Trust issues – four things to check in your trust deed

Trusts as vehicles of wealth preservation have had some important regulatory changes over the past few years as authorities have attempted to shift them away from tax evasion and more towards a true, family-minded way to pass on assets.

Yet despite significant changes, most people only ever read a trust deed once in their life, and not even very thoroughly that one time.

Are all beneficiaries are protected?

It might sound like something from a bad family movie, but ensure the title deed explicitly states that trustees may not vote out important beneficiaries to disinherit them, for example your children or spouse. While you’re at it, make sure beneficiaries aren’t vaguely referred to as ‘Susan’ or something similar. Instead, give their full names and ID numbers.

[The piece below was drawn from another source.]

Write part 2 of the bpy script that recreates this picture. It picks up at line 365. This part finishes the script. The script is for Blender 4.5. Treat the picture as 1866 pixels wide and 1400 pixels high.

What happens if widespread misfortune strikes?

Most people will write a trust deed, name their significant other and any children, then leave it at that. But what they don’t understand is that if there are no beneficiaries left of that trust deed, the funds automatically go to the state. It might be a horrible thought to ponder, but in the unlikely event of your and your direct beneficiaries all passing away at the same time, for example in an accident, you should name other next-in-line beneficiaries like, say, your parents, siblings or nieces and nephews.

Does it line up with your Will?

You don’t want your nearest and dearest facing legal battles in some hard times, so ensure that your Will explicitly supports your trust deed’s contents. In terms of if misfortune strikes and there may be some confusion in your Will as to beneficiaries, ensure that your Will states that other assets and amounts are to be placed in the trust.

Are properties of the Trust clearly nominated?

‘The yellow house’ or ‘our parents’ place’ is not good wording for property in a trust deed. South Africa’s The Trust Property Control Act requires a maintained asset register for the trust which includes location, value and the description of each asset. As most people’s most valuable asset is likely to be property, make sure this is very clearly stated with documents proving ownership.

Be clear, giving exact address and as much info as you can. Also, if you have more than one property or more than one trustee (which you should) be clear about which properties are held by which trustees.